Tym razem listopadowy poranek 14-go przywitał nas pięknym słońcem, zapowiadającym udany, wyjątkowy w sportgasowym kalendarzu dzień. Zapoczątkowany z okazji 10-lecia Stowarzyszenia turniej okazał się strzałem w „dziesiątkę”, a jego tegoroczna, trzecia edycja przyciągnęła licznych amatorów tenisa. Już na etapie rozgrywek grupowych w czterech kategoriach – Women, As, VIP i Open, dało się odczuć, że będziemy świadkami zaciętych, pełnych emocji i zdrowej rywalizacji pojedynków. Z kolei półfinały i finały obfitowały w nagłe zwroty akcji i pomimo zmęczenia, rozegrano mecze na najwyższym, tenisowym poziomie. Wszystkie uczestniczki i uczestnicy turnieju dali z siebie wszystko – najwyższe trofea mogły przypaść jednak wyłącznie tym najlepszym. U Pań królowała Dorota Chrabota. Płeć piękna wzięła górę również w pojedynku Asów – najwyższy stopień podium wywalczyła Ewelina Skaza. Z kolei w kategorii VIP zwyciężył Czesław Piasek, a w OPEN tryumfował Gąssowski Paweł.
Pełna obsada podium prezentuje się następująco:
I. Kategoria Women:
1. Chrabota Dorota
2. Zasada Katarzyna
3. Zagożdżon Olga
II. Kategoria VIP:
1. Piasek Czesław
2. Marek Grzegorz
3. Zbyrowski Cezary
III. Kategoria As:
1. Skaza Ewelina
2. Regulski Wojciech
3. Tracz Maciej
IV. Kategoria OPEN
1. Gąssowski Paweł
2. Rutkowski Sławomir
3. Dobkowski Janusz
Nasze poświęcenie i waleczność na kortach, jak co roku, zostały docenione przez organizatorów i sponsorów. Podczas uroczystej gali wręczenia nagród, która odbyła się ponownie w warszawskim teatrze Kamienica, mieliśmy okazję pogratulować zwycięzcom zaangażowania i sukcesów.
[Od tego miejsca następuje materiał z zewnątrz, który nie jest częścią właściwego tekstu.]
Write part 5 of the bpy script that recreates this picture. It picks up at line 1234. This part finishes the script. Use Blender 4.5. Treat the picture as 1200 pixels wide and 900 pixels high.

Koniec roku ponownie skłonił nas do przemyśleń i refleksji na temat tegorocznych osiągnięć w ramach poszczególnych sekcji, a także planów na przyszłość. Zaprezentowane przez Zarząd i kierowników sekcji sukcesy oraz kroki milowe doskonale pokazują, że Sportgas nieustannie się rozwija. A rosnąca liczba członków stowarzyszenia stanowi najlepszy dowód, że Zarząd obrał właściwy kierunek. I wydaje się, że będzie trzymał się właściwego kursu - podczas gali zapowiedziano kolejny, ambitny projekt – inaugurację sekcji golfa.
Nie można też zapomnieć o kulturalnym wymiarze całego wydarzenia – dzięki uprzejmości Teatru Kamienica mogliśmy zgłębić tajniki relacji damsko-męskich, tym razem oczami kobiety. A biorąc pod uwagę równy podział płci na najwyższym stopniu podium trudno uwierzyć, że sztuka pt. „Mój dzikus” z pełną pasji rolą Justyny Sieńczyłło, została przypadkowo dobrana :)
Jak zwykle organizatorzy stanęli na wysokości zadania i zafundowali nam dzień i wieczór pełne emocji, pasji, sportowych i duchowych przeżyć, a także standardowo – doborowego towarzystwa. Ciekawe więc, jakie niespodzianki zgotują nam za rok. Jedno jest pewne – warto na to poczekać, naturalnie szlifując formę i aktywnie spędzając czas w ramach sportgasowych sekcji.